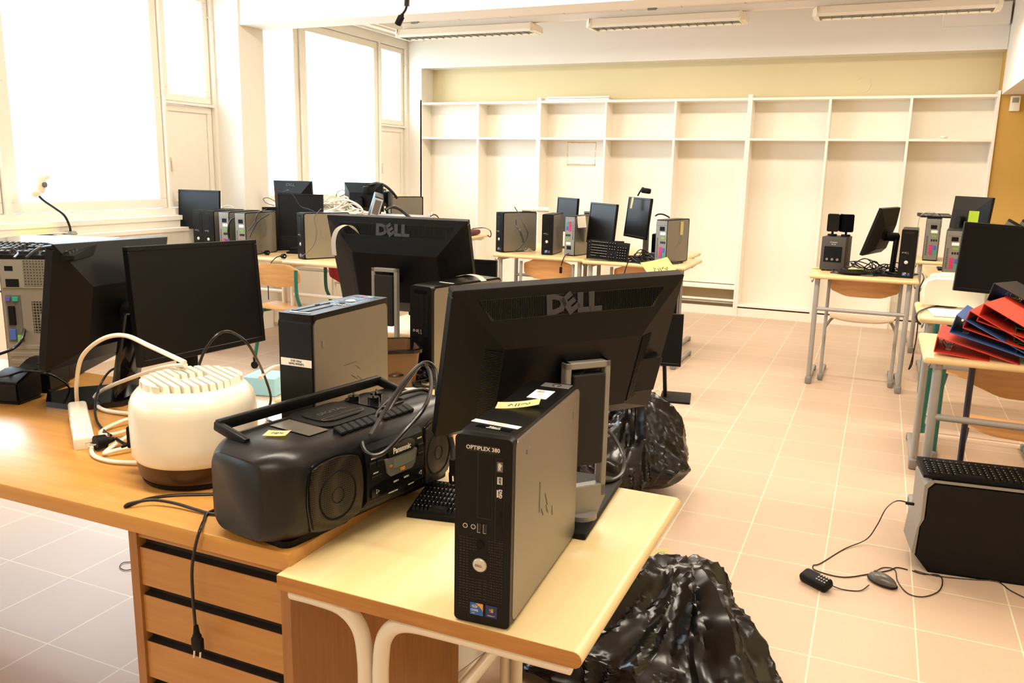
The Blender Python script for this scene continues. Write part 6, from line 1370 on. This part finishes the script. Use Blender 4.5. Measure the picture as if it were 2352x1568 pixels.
# ================================================================ RIGHT GROUP
GR = 'birch school desks along the right side'
desk('free-standing birch school desk at the right with speakers and a tilted monitor', -0.41, 0.275, 6.02, 6.56, HD, GR)
chair('wooden school chair pushed under the free-standing right desk, its back to the camera', -0.055, 6.42, PI, None, M_legs, M_plyl, M_ply, w=0.46, bh=0.685, sh=0.43)
desk('birch school desk of the right side, behind the white rounded device', 0.33, 1.10, 6.40, 7.15, HD, GR)
desk('birch school desk of the right side farthest back, under the dark rear computer', 0.28, 0.98, 7.55, 8.10, HD, GR)
desk('birch school desk of the right side carrying the large blank monitor', 0.215, 0.92, 4.42, 5.00, HD, GR)
desk('birch school desk of the right side piled with ring binders, nearest the camera', 0.20, 0.92, 3.42, 3.98, HD, GR)
chair('wooden school chair with dark tubes under the binder desk', 0.62, 3.86, PI, None, M_darktube, M_ply, M_ply, w=0.46, bh=0.66, sh=0.42)
chair('wooden school chair under the desk with the large blank monitor', 0.60, 4.86, PI, None, M_green, M_ply, M_ply, w=0.46, bh=0.68, sh=0.43)
# green-framed table beyond
t = thing('green_frame_table', 'green tubular table frame standing between the right side desks', 'table', (0.75, 5.4, 0))
for sx in (-0.42, 0.42):
    b = B(); cyl(b, (sx, -0.25, 0.05), (sx*0.96, -0.25, 0.70), 0.018, 12); cyl(b, (sx, -0.25, 0.0), (sx, -0.25, 0.05), 0.024, 14); obj('leg', b, M_green, t)
    b = B(); tube(b, [(sx, -0.25, 0.12), (sx, 0.25, 0.12), (sx, 0.25, 0.70)], 0.014, 10, smooth=False); obj('side_frame', b, M_green, t)
b = B(); cyl(b, (-0.42, -0.25, 0.10), (0.42, -0.25, 0.10), 0.008, 10); obj('lower_bar', b, M_chrome, t)
b = B(); box(b, (0, 0, 0.715), (0.9, 0.55, 0.025), 0.008); obj('table_top', b, M_birchf, t)
# on the free-standing desk
sp = thing('subwoofer', 'dark grey subwoofer box with knobs at the left of the free-standing desk', 'speaker', (-0.27, 6.42, HD), math.radians(-8))
b = B(); box(b, (0, 0, 0.125), (0.165, 0.22, 0.235), 0.006, 2); obj('cabinet', b, mat('dark_grey_vinyl', '#3f3a36', 0.6), sp)
for x in (-0.06, 0.06):
    for y in (-0.09, 0.09):
        b = B(); cyl(b, (x, y, 0), (x, y, 0.012), 0.012, 10); obj('rubber_foot', b, M_blackd, sp)
b = B(); box(b, (0, -0.1115, 0.12), (0.12, 0.003, 0.11), 0.001, 1)
obj('control_plate', b, M_blackd, sp)
b = B(); text_bm(b, 'Creative', 0.014, face_y((0, -0.1112, 0.205)), 0.0005); text_bm(b, 'SBS 380', 0.009, face_y((0, -0.1112, 0.19)), 0.0005); obj('lettering', b, M_print, sp, smooth=False)
for x in (-0.035, 0.0, 0.035):
    b = B(); cyl(b, (x, -0.113, 0.085), (x, -0.122, 0.085), 0.009, 12); obj('socket', b, M_steel, sp)
for k, (x, r_, lab) in enumerate(((-0.305, 0.0, 'left small black satellite speaker standing on the subwoofer'), (-0.215, 0.5, 'right small black satellite speaker standing on the subwoofer'))):
    t = thing('satellite_speaker', lab, 'speaker', (x, 6.40, HD+0.245), r_)
    b = B(); cyl(b, (0, 0, 0), (0, 0, 0.012), 0.032, 20); cyl(b, (0, 0, 0.01), (0, 0, 0.03), 0.008, 8); obj('foot', b, M_blackd, t)
    b = B(); prism(b, [(-0.04, -0.03), (0.04, -0.03), (0.035, 0.05), (0.0, 0.06), (-0.035, 0.05)], 0.03, 0.155, 'XY'); bmesh.ops.bevel(b, geom=b.edges[:], offset=0.005, segments=2, affect='EDGES'); obj('speaker_body', b, M_blackg, t)
c = PY(2018, 532, 6.25)
lcd('black monitor tilted and seen from its edge on the free-standing desk', (c.x-0.0, c.y+0.0, c.z+0.01), math.radians(-106), math.radians(-17), 0, 0.42, 0.33, (0.09, 6.30, HD), math.radians(-95), stand='black', back='dell', bulge=0.04, basesize=(0.27, 0.18), col=(0.115, 6.30), col_top=HD+0.33)
tower('slim computer facing the camera at the right end of the free-standing desk', (0.198, 6.33, HD+0.001), math.radians(-3), scale=(1.08, 1.0, 1.03))
tangle('tangle of black leads in front of the tilted monitor on the free-standing desk', (-0.02, 6.34, HD), 0.42, 0.28, 0.16, None, 15, 0.004, 61, mats=[M_rubber, M_rubber, M_rubber, M_grey])
b = B(); ball(b, (0, 0, 0.018), (0.11, 0.06, 0.02), 20, 10); 
for v in b.verts: v.co.z = max(v.co.z, 0.0)
o = obj('black_device', b, M_blackd, loc=(-0.13, 6.16, HD+0.001), rot=(0, 0, 0.2)); tag(o, 'flat black handset with lime notes on the free-standing desk', 'device')
note('lime note lying on the black handset of the free-standing desk', (-0.12, 6.145, HD+0.040), 0.10, 0.045, (0, 0, 0.1), M_lime)
note('lime note at the left corner of the free-standing desk', P(1880, 617, HD+0.001), 0.09, 0.05, (0, 0, 0.1), M_lime, bend=0.002)
cable('long thin black lead hanging down beside the free-standing desk to the floor', [P(2118, 628, HD+0.01), PY(2122, 640, 5.99), PY(2112, 665, 5.98), PY(2110, 720, 5.98), PY(2104, 780, 5.98), PY(2093, 830, 5.98), PY(2087, 848, 5.98), PY(2095, 835, 5.98), PY(2099, 800, 5.98)], 0.004, M_rubber)
# behind it
tower('dark slim computer with a keyboard-like pad on top, on the farthest right desk', (0.41, 7.78, HD+0.001), PI+math.radians(-4), scale=(1.2, 1.0, 1.1))
keyboard('small grey keypad lying on top of the farthest right computer', (0.41, 7.78, HD+TH*1.1+0.004), math.radians(4), w=0.24, d=0.30, keymat=M_grey)
cable('thin wire arching over the farthest right computer', [PY(2106, 545, 7.7), PY(2112, 500, 7.7), PY(2130, 487, 7.7), PY(2152, 492, 7.7), PY(2163, 520, 7.7)], 0.003, M_gcable)
tower('slim computer showing its ports, its pale side lit, behind the white device', (0.50, 6.72, HD+0.001), PI+math.radians(-6), scale=(1.15, 1.0, 1.0))
c = PY(2232, 500, 6.95)
lcd('black monitor with a lime note, near the right end of the shelves', (c.x, c.y, c.z), math.radians(118), math.radians(5), 0, 0.44, 0.30, (c.x-0.06, c.y-0.02, HD), 0, back='dell', bulge=0.05, stand='black')
note('lime note stuck on the back of the monitor near the right end of the shelves', PY(2236, 503, 6.62), 0.08, 0.11, (math.radians(86), 0, math.radians(-40)), M_lime)
for k, (x, y, lab) in enumerate(((2312, 505, 'first dark laptop propped up against the ochre wall'), (2345, 505, 'second dark laptop propped up against the ochre wall, right of the first'))):
    p = PY(x, y+40, 8.0)
    t = thing('laptop', lab, 'laptop', (p.x, 8.0, HD), 0)
    b = B(); box(b, (0, 0, 0.16), (0.025, 0.26, 0.34), 0.006, 2, rot=Euler((0.2, 0.28, 0.35))); obj('lid', b, M_blackd, t)
    b = B(); box(b, (-0.016, 0, 0.16), (0.004, 0.24, 0.31), 0.001, 1, rot=Euler((0.2, 0.28, 0.35))); obj('screen', b, M_grey, t)
desk('birch school desk against the ochre wall under the propped laptops', 0.995, 1.85, 7.75, 8.35, HD, GR)
# white kettle-like projector
kx = P(2175, 692, HD)
t = thing('data_projector', 'white rounded device standing on the desk left of the large blank monitor', 'projector', (0.375, 4.86, HD), math.radians(-6))
b = B(); prof = [(-0.13, 0.0), (0.16, 0.0), (0.175, 0.03), (0.16, 0.155), (0.10, 0.175), (-0.08, 0.17), (-0.125, 0.15), (-0.14, 0.10)]
prism(b, prof, -0.10, 0.12, 'XZ'); bmesh.ops.bevel(b, geom=b.edges[:], offset=0.018, segments=3, affect='EDGES'); obj('housing', b, M_ivory, t, angle=60)
b = B(); box(b, (-0.085, -0.02, 0.158), (0.05, 0.012, 0.006), 0.002, 1, rot=Euler((0, -0.3, 0))); obj('handle_slot', b, M_grey, t)
b = B(); box(b, (0, 0, 0.003), (0.34, 0.26, 0.005), 0.001, 1); o = obj('white_board_sheet', b, M_lam, loc=(0.44, 4.62, HD+0.001), rot=(0, 0, 0.1)); tag(o, 'white sheet lying under the white device on the right side desk', 'sheet')
cable('thick black lead lying across the front edge of the desk with the white device', [P(2235, 700, HD+0.02), P(2190, 705, HD+0.015), P(2150, 703, HD+0.012), P(2118, 712, HD+0.008), PY(2106, 722, 4.40), PY(2106, 735, 4.40), PY(2115, 745, 4.40)], 0.005, M_rubber)
mc = PY(2334, 600, 4.62)
lcd('large blank black monitor facing the camera on the right side desk', (mc.x, 4.62, mc.z), math.radians(8), math.radians(-3), math.radians(3), 0.50, 0.335, (mc.x+0.02, 4.74, HD), math.radians(8), stand='black', back='plain', basesize=(0.26, 0.2))
mc2 = PY(2375, 588, 5.6)
lcd('second black monitor standing behind the large blank monitor at the right edge', (mc2.x, 5.6, mc2.z), math.radians(4), 0, 0, 0.46, 0.30, (mc2.x, 5.72, HD), 0, back='plain')
for k, (x, y, m_, lab) in enumerate(((2262, 690, M_orange, 'orange printed packet lying at the foot of the large blank monitor'), (2272, 700, M_redp, 'red crumpled packet at the foot of the large blank monitor'), (2310, 690, M_blackd, 'black pouch at the right foot of the large blank monitor'))):
    p = P(x, y, HD); b = B(); box(b, (0, 0, 0.02), (0.12, 0.07, 0.035), 0.012, 3)
    for v in b.verts: v.co += Vector((0, 0, noise.noise(v.co*20)*0.01))
    o = obj('packet', b, m_, loc=(p.x, p.y, HD+0.006), rot=(0, 0, 0.3*k)); tag(o, lab, 'packet')
# ring binders fanned out on the near desk
def binder(label, loc, rot, col, spine=0.075, ink=True):
    w, d = 0.285, 0.315; t = thing('ring_binder', label, 'binder', loc, 0, 'ring binders piled on the right side desk', rot)
    b = B(); box(b, (0, 0, 0.0015), (w, d, 0.003), 0.001, 1); obj('lower_cover', b, col, t)
    b = B(); box(b, (-w/2+0.0015, 0, spine/2), (0.003, d, spine), 0.001, 1)
    obj('spine', b, col, t)
    L_ = math.hypot(w, spine-0.01); b = B(); box(b, (L_/2, 0, 0), (L_, d, 0.003), 0.001, 1); bmesh.ops.transform(b, matrix=Matrix.Translation((-w/2, 0, spine)) @ Matrix.Rotation(math.asin((spine-0.01)/L_), 4, 'Y'), verts=b.verts); obj('upper_cover', b, col, t)
    b = B()
    for yy in (-0.04, 0.04): tube(b, [(-w/2+0.045+0.024*math.cos(a*PI/6), yy, 0.028+0.024*math.sin(a*PI/6)) for a in range(12)], 0.0018, 6, 1, closed=True)
    box(b, (-w/2+0.045, 0, 0.004), (0.02, 0.16, 0.003), 0.001, 1); obj('ring_mechanism', b, M_chrome, t)
    return t
M_bred = mat('red_binder_card', '#d8432c', 0.5); M_bblue = mat('blue_binder_card', '#3f66a8', 0.5); M_bgreen = mat('green_binder_card', '#0f5a38', 0.5); M_bblack = mat('black_binder_card', '#1b1b1b', 0.45)
zb = HD+0.001
rb_ = math.radians(-24)
items = [(2205, 812, 0.00, M_bred, 'red ring binder at the bottom left of the pile, spine upwards', 0.06), (2240, 790, 0.035, M_bblue, 'blue ring binder leaning on the bottom red one', 0.07), (2275, 790, 0.055, M_bred, 'middle red ring binder of the pile with visible ring holes', 0.07), (2305, 785, 0.085, M_bred, 'upper red ring binder of the pile, right of the blue one', 0.07)]
for i, (px, py, dz, m_, lab, sp_) in enumerate(items):
    p = P(px, py, zb+0.03)
    binder(lab, (0.235+0.145+0.052*i+0.01, 3.60-0.012*i, zb+dz+0.012*(i > 0)+(0.01 if i else 0)), (0, math.radians(5 if i == 0 else 14), math.radians(-6-5*i)), m_, sp_)
binder('green ring binder lying in the middle of the pile at the right edge', (0.64, 3.60, zb+0.075), (0, math.radians(2), math.radians(-4)), M_bgreen, 0.05)
binder('lower green ring binder under the other green one', (0.66, 3.58, zb+0.02), (0, math.radians(3), math.radians(-8)), M_bgreen, 0.05)
binder('grey ring binder above the green ones', (0.60, 3.72, zb+0.115), (0, math.radians(5), math.radians(-16)), mat('grey_binder_card', '#6d6b66', 0.35), 0.05)
binder('black ring binder lying open on top of the pile', (0.60, 3.82, zb+0.15), (math.radians(-3), math.radians(13), math.radians(-22)), M_bblack, 0.07)
t = thing('box_file', 'blue box file with a white spine label at the right edge of the pile', 'box file', (0.66, 3.98, zb+0.16), 0, None, (0, math.radians(14), math.radians(-14)))
b = B(); box(b, (0, 0, 0.0), (0.16, 0.26, 0.10), 0.008, 2); obj('box_body', b, mat('blue_violet_card', '#4a56b4', 0.45), t)
b = B(); box(b, (-0.03, -0.131, -0.005), (0.06, 0.002, 0.06), 0.0005, 1); obj('spine_label', b, M_paper, t)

> TASK DESCRIPTION: Return each line of the data that contains the string "from".

> PROBLEM SOLUTION:
The Blender Python script for this scene continues. Write part 6, from line 1370 on. This part finishes the script. Use Blender 4.5. Measure the picture as if it were 2352x1568 pixels.
lcd('black monitor tilted and seen from its edge on the free-standing desk', (c.x-0.0, c.y+0.0, c.z+0.01), math.radians(-106), math.radians(-17), 0, 0.42, 0.33, (0.09, 6.30, HD), math.radians(-95), stand='black', back='dell', bulge=0.04, basesize=(0.27, 0.18), col=(0.115, 6.30), col_top=HD+0.33)